======== SUPPLIED DATA
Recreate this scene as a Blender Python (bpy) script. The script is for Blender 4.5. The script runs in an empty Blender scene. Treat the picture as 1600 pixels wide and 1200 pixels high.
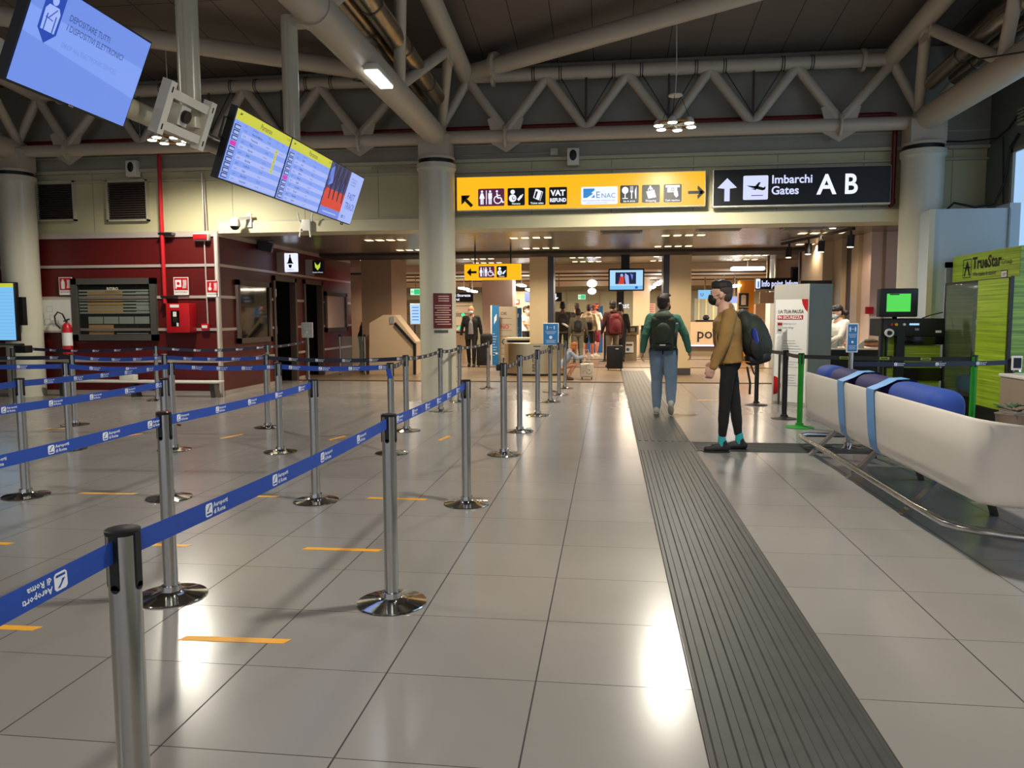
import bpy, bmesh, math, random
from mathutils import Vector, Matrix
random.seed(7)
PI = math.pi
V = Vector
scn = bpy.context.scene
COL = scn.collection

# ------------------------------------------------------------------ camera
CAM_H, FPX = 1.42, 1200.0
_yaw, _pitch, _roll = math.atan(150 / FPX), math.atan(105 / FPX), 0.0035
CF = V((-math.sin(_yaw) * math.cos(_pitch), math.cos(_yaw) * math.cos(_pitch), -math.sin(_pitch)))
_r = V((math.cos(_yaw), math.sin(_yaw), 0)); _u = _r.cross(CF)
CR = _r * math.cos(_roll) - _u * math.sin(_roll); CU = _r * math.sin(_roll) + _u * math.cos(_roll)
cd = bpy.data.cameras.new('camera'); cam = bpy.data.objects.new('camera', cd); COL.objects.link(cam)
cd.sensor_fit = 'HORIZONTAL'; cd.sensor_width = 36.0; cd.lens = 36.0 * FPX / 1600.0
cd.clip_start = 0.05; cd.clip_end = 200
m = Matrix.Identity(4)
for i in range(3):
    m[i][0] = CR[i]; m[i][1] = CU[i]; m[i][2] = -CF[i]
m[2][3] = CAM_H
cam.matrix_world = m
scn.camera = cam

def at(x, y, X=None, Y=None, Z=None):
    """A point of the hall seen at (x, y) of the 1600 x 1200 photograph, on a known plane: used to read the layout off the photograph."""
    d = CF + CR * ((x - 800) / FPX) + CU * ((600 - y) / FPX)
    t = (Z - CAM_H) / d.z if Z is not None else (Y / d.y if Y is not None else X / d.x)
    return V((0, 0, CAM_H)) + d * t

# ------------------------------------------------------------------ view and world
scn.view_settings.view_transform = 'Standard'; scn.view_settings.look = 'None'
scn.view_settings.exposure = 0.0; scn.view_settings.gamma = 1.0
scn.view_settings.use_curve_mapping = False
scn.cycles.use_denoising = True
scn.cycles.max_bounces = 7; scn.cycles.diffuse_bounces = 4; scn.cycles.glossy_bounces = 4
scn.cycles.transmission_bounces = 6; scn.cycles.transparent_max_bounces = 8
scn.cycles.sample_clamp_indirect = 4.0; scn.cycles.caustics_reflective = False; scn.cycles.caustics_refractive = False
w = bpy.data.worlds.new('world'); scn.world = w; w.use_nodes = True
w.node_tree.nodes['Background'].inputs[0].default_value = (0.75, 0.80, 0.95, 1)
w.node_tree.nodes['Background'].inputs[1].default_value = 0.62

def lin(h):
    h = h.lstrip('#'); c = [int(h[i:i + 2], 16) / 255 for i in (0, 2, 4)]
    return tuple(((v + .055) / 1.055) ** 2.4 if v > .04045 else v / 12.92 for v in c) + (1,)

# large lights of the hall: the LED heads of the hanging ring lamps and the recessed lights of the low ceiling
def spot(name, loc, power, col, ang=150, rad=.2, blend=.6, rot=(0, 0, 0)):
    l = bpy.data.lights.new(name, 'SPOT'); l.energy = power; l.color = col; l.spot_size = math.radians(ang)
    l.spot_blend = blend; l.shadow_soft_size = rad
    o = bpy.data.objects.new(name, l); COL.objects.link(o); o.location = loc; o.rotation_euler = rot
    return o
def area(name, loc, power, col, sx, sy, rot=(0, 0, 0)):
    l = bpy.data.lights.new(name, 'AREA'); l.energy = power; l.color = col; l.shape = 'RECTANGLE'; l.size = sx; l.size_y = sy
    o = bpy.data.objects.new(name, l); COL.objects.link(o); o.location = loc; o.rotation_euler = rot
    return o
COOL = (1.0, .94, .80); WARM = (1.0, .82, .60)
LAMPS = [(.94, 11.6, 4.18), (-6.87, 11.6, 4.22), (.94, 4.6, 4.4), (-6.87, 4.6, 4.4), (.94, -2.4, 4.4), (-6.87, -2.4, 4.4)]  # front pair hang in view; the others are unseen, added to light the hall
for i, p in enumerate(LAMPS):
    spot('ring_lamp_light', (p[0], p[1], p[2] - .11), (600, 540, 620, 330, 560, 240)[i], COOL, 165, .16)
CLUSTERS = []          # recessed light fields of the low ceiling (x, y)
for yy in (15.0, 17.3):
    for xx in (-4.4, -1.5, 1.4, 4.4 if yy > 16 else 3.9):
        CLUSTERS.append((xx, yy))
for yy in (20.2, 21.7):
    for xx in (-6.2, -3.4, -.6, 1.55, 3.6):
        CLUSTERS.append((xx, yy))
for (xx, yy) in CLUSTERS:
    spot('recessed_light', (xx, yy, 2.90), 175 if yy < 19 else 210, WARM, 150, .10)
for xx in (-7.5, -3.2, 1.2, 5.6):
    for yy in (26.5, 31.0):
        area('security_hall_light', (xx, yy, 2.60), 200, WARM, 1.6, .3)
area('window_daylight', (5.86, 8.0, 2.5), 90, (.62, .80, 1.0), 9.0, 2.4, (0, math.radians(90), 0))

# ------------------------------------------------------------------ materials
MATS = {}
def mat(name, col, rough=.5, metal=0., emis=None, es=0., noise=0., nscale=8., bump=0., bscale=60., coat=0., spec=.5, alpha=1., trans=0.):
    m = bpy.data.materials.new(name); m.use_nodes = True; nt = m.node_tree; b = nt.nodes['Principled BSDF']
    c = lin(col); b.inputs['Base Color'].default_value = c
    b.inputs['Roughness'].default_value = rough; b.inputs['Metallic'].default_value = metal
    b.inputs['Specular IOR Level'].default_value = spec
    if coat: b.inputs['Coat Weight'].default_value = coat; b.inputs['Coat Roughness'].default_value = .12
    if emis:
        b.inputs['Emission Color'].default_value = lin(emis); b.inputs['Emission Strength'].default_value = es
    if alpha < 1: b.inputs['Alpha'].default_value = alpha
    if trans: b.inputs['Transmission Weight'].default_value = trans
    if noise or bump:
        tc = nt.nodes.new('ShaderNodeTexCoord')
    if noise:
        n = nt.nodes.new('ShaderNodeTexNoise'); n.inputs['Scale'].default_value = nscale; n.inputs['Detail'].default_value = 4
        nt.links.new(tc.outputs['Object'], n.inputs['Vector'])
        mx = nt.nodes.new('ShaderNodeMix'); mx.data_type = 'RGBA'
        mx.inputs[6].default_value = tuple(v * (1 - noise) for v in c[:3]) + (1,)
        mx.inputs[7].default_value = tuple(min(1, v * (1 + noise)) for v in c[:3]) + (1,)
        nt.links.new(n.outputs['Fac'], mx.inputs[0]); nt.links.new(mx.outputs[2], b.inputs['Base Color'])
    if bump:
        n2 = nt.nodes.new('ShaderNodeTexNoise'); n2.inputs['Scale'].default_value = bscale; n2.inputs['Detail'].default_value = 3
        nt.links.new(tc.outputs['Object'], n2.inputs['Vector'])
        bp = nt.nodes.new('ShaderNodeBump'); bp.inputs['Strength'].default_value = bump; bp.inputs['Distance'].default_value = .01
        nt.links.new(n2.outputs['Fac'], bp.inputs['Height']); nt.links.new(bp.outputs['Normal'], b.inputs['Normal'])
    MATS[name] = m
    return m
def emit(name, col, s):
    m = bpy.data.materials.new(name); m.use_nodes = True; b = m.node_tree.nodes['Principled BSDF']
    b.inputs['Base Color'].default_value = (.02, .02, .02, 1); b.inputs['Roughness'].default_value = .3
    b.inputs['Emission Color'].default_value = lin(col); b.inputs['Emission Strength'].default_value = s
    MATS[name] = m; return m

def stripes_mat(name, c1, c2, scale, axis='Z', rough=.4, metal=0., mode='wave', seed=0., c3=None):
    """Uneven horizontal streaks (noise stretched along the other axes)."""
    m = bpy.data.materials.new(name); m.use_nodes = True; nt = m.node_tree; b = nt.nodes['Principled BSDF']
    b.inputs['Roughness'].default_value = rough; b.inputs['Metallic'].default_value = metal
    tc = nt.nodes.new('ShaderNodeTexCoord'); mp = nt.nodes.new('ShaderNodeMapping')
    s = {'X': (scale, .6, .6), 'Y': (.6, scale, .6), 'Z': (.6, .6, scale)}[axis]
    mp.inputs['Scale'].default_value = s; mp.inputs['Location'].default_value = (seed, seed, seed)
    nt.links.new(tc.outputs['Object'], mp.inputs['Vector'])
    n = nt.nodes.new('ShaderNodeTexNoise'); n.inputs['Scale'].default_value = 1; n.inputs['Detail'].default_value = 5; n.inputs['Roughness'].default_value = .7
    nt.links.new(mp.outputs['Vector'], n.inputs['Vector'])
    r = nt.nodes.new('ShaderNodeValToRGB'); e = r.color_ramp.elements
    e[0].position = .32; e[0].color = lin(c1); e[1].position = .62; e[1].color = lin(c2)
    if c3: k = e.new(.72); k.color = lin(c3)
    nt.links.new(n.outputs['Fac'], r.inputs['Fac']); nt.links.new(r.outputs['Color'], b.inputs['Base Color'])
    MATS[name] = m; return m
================
**DIRECTION**
Output exactly the span of lines from the top of the listing through the line holding "COL = scn.collection", and leave every picture out.

**EXPECTED OUTPUT**
Recreate this scene as a Blender Python (bpy) script. The script is for Blender 4.5. The script runs in an empty Blender scene. Treat the picture as 1600 pixels wide and 1200 pixels high.
import bpy, bmesh, math, random
from mathutils import Vector, Matrix
random.seed(7)
PI = math.pi
V = Vector
scn = bpy.context.scene
COL = scn.collection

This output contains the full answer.